The Bleeding-heart by Mary Oliver
I know a bleeding-heart plant that has thrived for sixty years if not more, and has never missed a spring without rising and spreading itself into a glossy bush, with many small red hearts dangling. Don’t you think that deserves a little thought?
The woman who planted it has been gone for a long time, and everyone who saw it in that time has also died or moved away and so, like so many stories, this one can’t get finished properly. Most things that are important, have you noticed, lack a certain neatness. More delicious, anyway, is to remember my grandmother’s pleasure when the dissolve of winter was over and the green knobs appeared and began to rise, and to create their many hearts.

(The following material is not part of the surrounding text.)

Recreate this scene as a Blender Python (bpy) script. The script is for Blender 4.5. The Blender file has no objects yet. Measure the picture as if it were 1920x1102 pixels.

One would say she was a simple woman, made happy by simple things. I think this was true. And more than once, in my long life, I have wished to be her.
This is a passage by Mary Oliver – Her books on the craft of poetry, A Poetry Handbook and Rules for the Dance, are used widely in writing programs. She is a Pulitzer Prize and National Book Award Winning Poet.
HAPPY MOTHERS DAY
Remember – Comfort comes from watching plants rise up out of the dirt each spring and from the sun’s rising every morning, and these rising rhythms chase away fears born during the still of the dark night; as a Mother’s love does.
“a Mother’s heart is a Garden of Love.”